(Data excerpt):
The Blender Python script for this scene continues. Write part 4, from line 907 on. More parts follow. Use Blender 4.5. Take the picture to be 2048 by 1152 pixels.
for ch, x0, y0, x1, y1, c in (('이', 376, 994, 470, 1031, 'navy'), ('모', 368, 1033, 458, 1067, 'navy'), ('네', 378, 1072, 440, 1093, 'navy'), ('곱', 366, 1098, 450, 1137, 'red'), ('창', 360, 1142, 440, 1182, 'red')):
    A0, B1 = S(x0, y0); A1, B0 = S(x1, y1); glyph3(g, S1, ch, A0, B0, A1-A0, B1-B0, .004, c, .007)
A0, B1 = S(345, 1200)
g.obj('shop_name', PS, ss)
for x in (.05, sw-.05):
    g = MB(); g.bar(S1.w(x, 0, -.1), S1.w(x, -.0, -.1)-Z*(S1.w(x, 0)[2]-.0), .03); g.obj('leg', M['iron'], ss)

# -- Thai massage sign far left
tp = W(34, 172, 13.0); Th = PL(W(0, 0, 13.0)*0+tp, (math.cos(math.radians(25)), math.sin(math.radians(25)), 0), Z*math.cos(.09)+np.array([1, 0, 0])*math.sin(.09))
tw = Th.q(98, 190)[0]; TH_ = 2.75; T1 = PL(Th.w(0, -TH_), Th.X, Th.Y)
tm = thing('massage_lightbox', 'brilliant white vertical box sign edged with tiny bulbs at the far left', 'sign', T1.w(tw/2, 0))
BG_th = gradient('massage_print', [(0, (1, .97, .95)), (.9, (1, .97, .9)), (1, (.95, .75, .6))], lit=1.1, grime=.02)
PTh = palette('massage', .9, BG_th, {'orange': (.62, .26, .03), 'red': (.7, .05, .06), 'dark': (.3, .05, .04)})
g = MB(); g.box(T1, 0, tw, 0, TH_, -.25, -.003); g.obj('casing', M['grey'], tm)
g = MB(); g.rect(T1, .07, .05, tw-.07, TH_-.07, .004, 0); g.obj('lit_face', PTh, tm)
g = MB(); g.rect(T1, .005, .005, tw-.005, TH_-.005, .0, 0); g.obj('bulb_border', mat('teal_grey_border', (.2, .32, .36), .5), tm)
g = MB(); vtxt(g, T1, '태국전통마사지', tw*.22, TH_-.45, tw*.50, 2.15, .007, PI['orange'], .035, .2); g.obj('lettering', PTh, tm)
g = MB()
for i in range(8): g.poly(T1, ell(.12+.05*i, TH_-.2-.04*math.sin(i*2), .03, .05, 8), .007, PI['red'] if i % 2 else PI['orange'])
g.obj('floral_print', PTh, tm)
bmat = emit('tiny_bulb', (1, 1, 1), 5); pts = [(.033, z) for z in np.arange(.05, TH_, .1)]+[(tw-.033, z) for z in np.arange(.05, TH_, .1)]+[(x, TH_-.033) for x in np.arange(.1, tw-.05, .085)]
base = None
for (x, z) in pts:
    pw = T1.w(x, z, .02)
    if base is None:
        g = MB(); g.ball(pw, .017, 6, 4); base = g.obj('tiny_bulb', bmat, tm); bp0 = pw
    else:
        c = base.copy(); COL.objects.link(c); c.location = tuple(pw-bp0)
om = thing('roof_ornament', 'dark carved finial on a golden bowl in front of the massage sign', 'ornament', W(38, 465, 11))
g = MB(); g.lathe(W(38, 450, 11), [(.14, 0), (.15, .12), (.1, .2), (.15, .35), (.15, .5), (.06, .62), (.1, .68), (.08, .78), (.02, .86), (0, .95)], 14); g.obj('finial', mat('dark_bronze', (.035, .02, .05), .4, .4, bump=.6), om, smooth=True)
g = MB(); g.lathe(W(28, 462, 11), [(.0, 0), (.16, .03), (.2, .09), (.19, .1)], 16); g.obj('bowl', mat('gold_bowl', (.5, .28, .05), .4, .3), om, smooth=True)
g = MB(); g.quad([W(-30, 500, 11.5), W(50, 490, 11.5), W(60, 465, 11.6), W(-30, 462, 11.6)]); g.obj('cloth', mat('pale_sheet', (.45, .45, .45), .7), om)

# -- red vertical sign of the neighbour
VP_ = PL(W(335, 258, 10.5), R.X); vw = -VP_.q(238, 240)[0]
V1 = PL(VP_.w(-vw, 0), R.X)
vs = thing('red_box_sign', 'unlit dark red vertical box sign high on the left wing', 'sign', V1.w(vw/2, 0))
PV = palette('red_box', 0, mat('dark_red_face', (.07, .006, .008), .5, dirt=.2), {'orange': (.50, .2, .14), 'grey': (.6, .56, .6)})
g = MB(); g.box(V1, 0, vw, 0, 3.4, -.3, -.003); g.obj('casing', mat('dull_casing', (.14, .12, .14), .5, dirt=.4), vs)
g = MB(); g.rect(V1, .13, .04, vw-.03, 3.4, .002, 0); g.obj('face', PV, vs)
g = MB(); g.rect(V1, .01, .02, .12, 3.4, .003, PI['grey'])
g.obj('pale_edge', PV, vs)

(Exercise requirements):
The lines above should be duplicated exactly.

(Final result):
The Blender Python script for this scene continues. Write part 4, from line 907 on. More parts follow. Use Blender 4.5. Take the picture to be 2048 by 1152 pixels.
for ch, x0, y0, x1, y1, c in (('이', 376, 994, 470, 1031, 'navy'), ('모', 368, 1033, 458, 1067, 'navy'), ('네', 378, 1072, 440, 1093, 'navy'), ('곱', 366, 1098, 450, 1137, 'red'), ('창', 360, 1142, 440, 1182, 'red')):
    A0, B1 = S(x0, y0); A1, B0 = S(x1, y1); glyph3(g, S1, ch, A0, B0, A1-A0, B1-B0, .004, c, .007)
A0, B1 = S(345, 1200)
g.obj('shop_name', PS, ss)
for x in (.05, sw-.05):
    g = MB(); g.bar(S1.w(x, 0, -.1), S1.w(x, -.0, -.1)-Z*(S1.w(x, 0)[2]-.0), .03); g.obj('leg', M['iron'], ss)

# -- Thai massage sign far left
tp = W(34, 172, 13.0); Th = PL(W(0, 0, 13.0)*0+tp, (math.cos(math.radians(25)), math.sin(math.radians(25)), 0), Z*math.cos(.09)+np.array([1, 0, 0])*math.sin(.09))
tw = Th.q(98, 190)[0]; TH_ = 2.75; T1 = PL(Th.w(0, -TH_), Th.X, Th.Y)
tm = thing('massage_lightbox', 'brilliant white vertical box sign edged with tiny bulbs at the far left', 'sign', T1.w(tw/2, 0))
BG_th = gradient('massage_print', [(0, (1, .97, .95)), (.9, (1, .97, .9)), (1, (.95, .75, .6))], lit=1.1, grime=.02)
PTh = palette('massage', .9, BG_th, {'orange': (.62, .26, .03), 'red': (.7, .05, .06), 'dark': (.3, .05, .04)})
g = MB(); g.box(T1, 0, tw, 0, TH_, -.25, -.003); g.obj('casing', M['grey'], tm)
g = MB(); g.rect(T1, .07, .05, tw-.07, TH_-.07, .004, 0); g.obj('lit_face', PTh, tm)
g = MB(); g.rect(T1, .005, .005, tw-.005, TH_-.005, .0, 0); g.obj('bulb_border', mat('teal_grey_border', (.2, .32, .36), .5), tm)
g = MB(); vtxt(g, T1, '태국전통마사지', tw*.22, TH_-.45, tw*.50, 2.15, .007, PI['orange'], .035, .2); g.obj('lettering', PTh, tm)
g = MB()
for i in range(8): g.poly(T1, ell(.12+.05*i, TH_-.2-.04*math.sin(i*2), .03, .05, 8), .007, PI['red'] if i % 2 else PI['orange'])
g.obj('floral_print', PTh, tm)
bmat = emit('tiny_bulb', (1, 1, 1), 5); pts = [(.033, z) for z in np.arange(.05, TH_, .1)]+[(tw-.033, z) for z in np.arange(.05, TH_, .1)]+[(x, TH_-.033) for x in np.arange(.1, tw-.05, .085)]
base = None
for (x, z) in pts:
    pw = T1.w(x, z, .02)
    if base is None:
        g = MB(); g.ball(pw, .017, 6, 4); base = g.obj('tiny_bulb', bmat, tm); bp0 = pw
    else:
        c = base.copy(); COL.objects.link(c); c.location = tuple(pw-bp0)
om = thing('roof_ornament', 'dark carved finial on a golden bowl in front of the massage sign', 'ornament', W(38, 465, 11))
g = MB(); g.lathe(W(38, 450, 11), [(.14, 0), (.15, .12), (.1, .2), (.15, .35), (.15, .5), (.06, .62), (.1, .68), (.08, .78), (.02, .86), (0, .95)], 14); g.obj('finial', mat('dark_bronze', (.035, .02, .05), .4, .4, bump=.6), om, smooth=True)
g = MB(); g.lathe(W(28, 462, 11), [(.0, 0), (.16, .03), (.2, .09), (.19, .1)], 16); g.obj('bowl', mat('gold_bowl', (.5, .28, .05), .4, .3), om, smooth=True)
g = MB(); g.quad([W(-30, 500, 11.5), W(50, 490, 11.5), W(60, 465, 11.6), W(-30, 462, 11.6)]); g.obj('cloth', mat('pale_sheet', (.45, .45, .45), .7), om)

# -- red vertical sign of the neighbour
VP_ = PL(W(335, 258, 10.5), R.X); vw = -VP_.q(238, 240)[0]
V1 = PL(VP_.w(-vw, 0), R.X)
vs = thing('red_box_sign', 'unlit dark red vertical box sign high on the left wing', 'sign', V1.w(vw/2, 0))
PV = palette('red_box', 0, mat('dark_red_face', (.07, .006, .008), .5, dirt=.2), {'orange': (.50, .2, .14), 'grey': (.6, .56, .6)})
g = MB(); g.box(V1, 0, vw, 0, 3.4, -.3, -.003); g.obj('casing', mat('dull_casing', (.14, .12, .14), .5, dirt=.4), vs)
g = MB(); g.rect(V1, .13, .04, vw-.03, 3.4, .002, 0); g.obj('face', PV, vs)
g = MB(); g.rect(V1, .01, .02, .12, 3.4, .003, PI['grey'])
g.obj('pale_edge', PV, vs)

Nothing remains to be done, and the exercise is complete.